Distinguishing electroweak EFTs with WLWL →n×h

The electroweak symmetry-breaking sector is one of the most promising and uncharted parts of the Standard Model (SM); but it seems likely that new electroweak physics may be out of reach of the present accelerator effort and the hope is to observe small deviations from the SM. Given that, effective field theory (EFT) becomes the logic method to use, and Standard Model effective field theory (SMEFT) has become the standard. However, the most general theory with the known particle content is Higgs effective field theory (HEFT), and whether SMEFT suffices should be investigated in future experimental efforts. Building on investigations by other groups that established geometric criteria to distinguish SMEFT from HEFT (useful for theorists examining specific beyond-SM completions), we seek more phenomenological understanding and present an analogous discussion aimed at a broader audience. We discuss various aspects of (multi)Higgs boson production from longitudinal electroweak gauge bosons WLWL→n×h in the TeV region as the necessary information to characterize the flare function, F(h), that determines whether SMEFT or HEFT is needed.
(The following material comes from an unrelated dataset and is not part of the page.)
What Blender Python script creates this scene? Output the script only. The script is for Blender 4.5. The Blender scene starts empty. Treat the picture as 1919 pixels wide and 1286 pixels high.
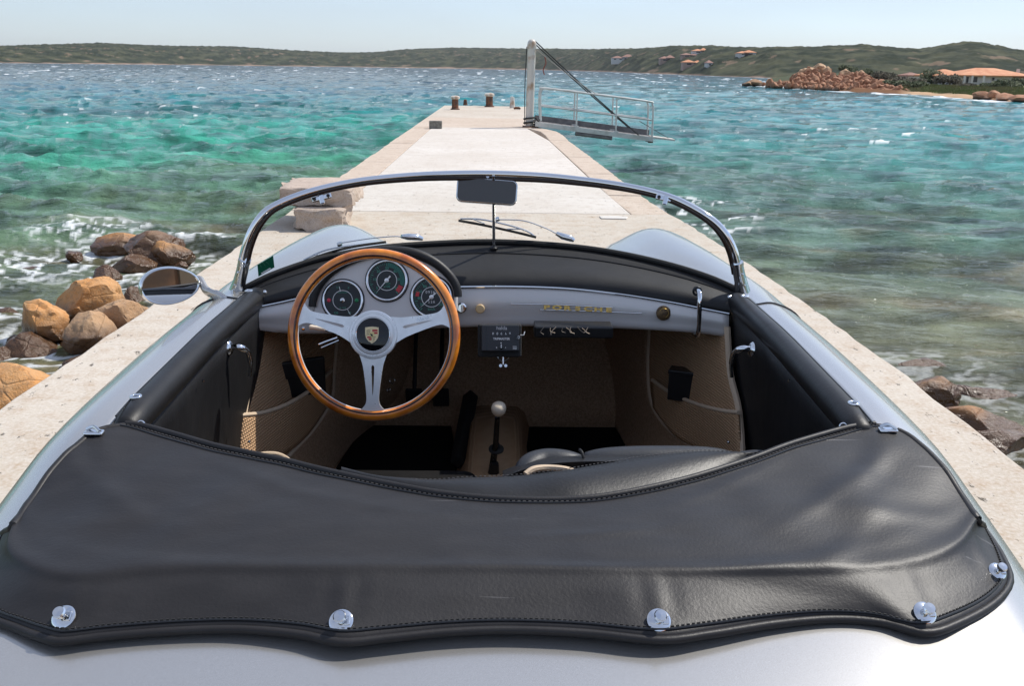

We also present tree-level amplitudes including contact and exchange channels, as well as a short discussion on accessing F from the statistical limit of many bosons. We also discuss the status of the coefficients of the series expansion of F(h), its validity, whether its complex-h extension can be used to predict or not a tell-tale zero, and how they relate to the dimension-six and -eight SMEFT operators in the electroweak sector. We derive a set of new correlations among beyond the standard model corrections to the HEFT coefficients that help decide, from experimental data, whether we have a viable SMEFT. This analysis can be useful for machines beyond the LHC that could address the challenging final state with several Higgs bosons.